> _To be done_
Only lines with the string "finishes" matter here; gather them from the material below.

> _Material for this exercise_
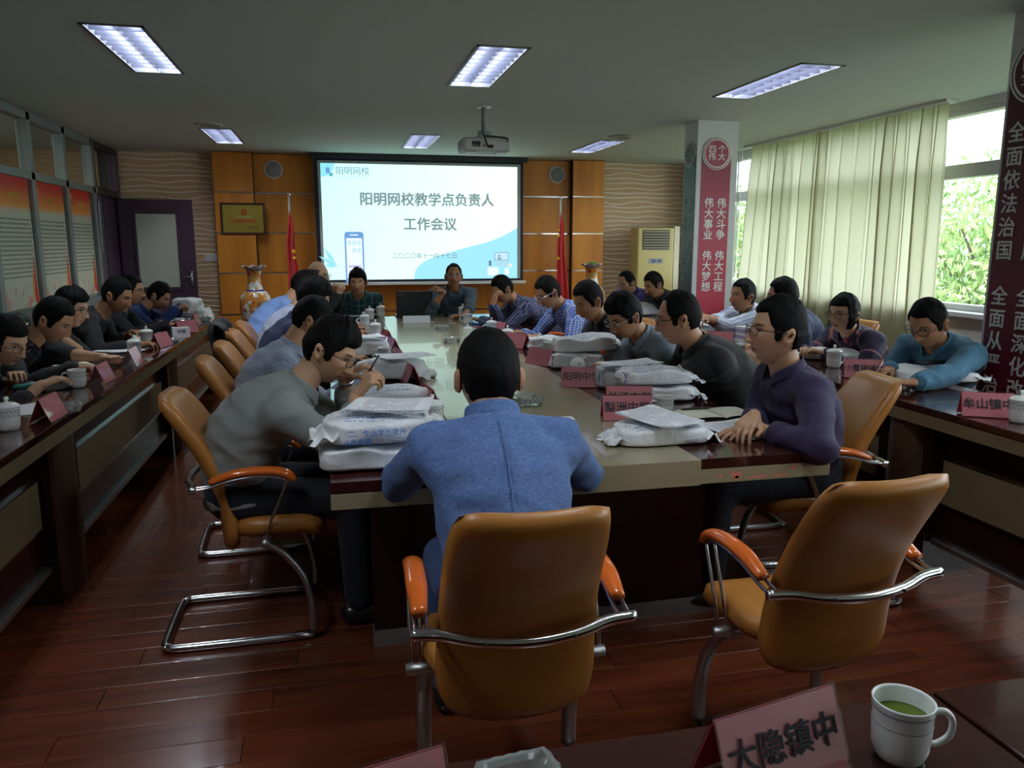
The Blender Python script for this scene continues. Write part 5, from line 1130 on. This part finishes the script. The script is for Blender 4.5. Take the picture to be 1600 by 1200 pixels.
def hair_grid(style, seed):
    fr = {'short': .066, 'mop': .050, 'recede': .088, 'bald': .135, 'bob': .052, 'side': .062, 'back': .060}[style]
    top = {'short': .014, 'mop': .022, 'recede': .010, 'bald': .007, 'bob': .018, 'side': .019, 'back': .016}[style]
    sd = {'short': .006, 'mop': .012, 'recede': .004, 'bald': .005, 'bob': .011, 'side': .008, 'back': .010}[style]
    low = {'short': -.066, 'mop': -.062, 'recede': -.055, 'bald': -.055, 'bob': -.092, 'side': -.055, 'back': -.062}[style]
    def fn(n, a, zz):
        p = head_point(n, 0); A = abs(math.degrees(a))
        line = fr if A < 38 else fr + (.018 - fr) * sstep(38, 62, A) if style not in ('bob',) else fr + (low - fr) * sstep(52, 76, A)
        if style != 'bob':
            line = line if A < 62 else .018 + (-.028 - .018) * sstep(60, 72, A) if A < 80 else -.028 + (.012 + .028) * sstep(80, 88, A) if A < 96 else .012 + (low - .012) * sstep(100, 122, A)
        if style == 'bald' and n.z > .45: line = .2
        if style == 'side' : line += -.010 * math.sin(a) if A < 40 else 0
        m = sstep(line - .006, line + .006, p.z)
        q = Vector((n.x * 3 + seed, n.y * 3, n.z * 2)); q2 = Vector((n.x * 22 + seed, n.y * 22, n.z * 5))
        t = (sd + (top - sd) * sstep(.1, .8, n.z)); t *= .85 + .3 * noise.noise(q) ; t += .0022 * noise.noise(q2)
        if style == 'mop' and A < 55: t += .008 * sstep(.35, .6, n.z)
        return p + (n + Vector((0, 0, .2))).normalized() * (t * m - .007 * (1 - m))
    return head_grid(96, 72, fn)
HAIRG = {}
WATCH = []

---

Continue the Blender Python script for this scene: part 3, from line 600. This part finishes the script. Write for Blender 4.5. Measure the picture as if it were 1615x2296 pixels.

==

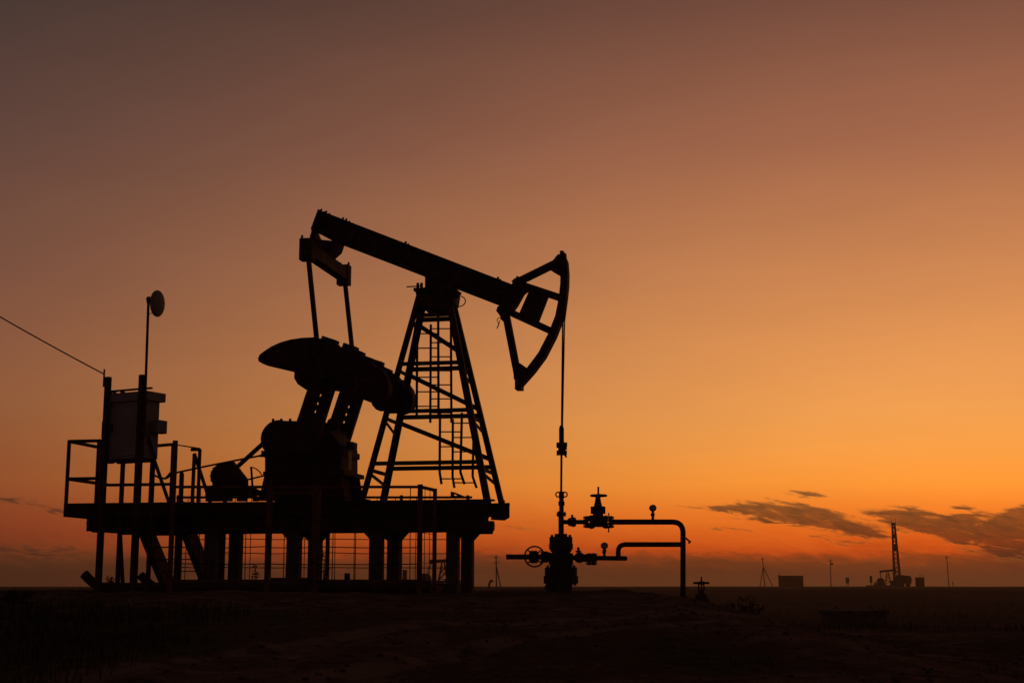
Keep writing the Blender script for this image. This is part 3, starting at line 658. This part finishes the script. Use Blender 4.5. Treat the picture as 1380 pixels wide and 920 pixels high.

> _Exercise result_
The Blender Python script for this scene continues. Write part 5, from line 1130 on. This part finishes the script. The script is for Blender 4.5. Take the picture to be 1600 by 1200 pixels.
Continue the Blender Python script for this scene: part 3, from line 600. This part finishes the script. Write for Blender 4.5. Measure the picture as if it were 1615x2296 pixels.
Keep writing the Blender script for this image. This is part 3, starting at line 658. This part finishes the script. Use Blender 4.5. Treat the picture as 1380 pixels wide and 920 pixels high.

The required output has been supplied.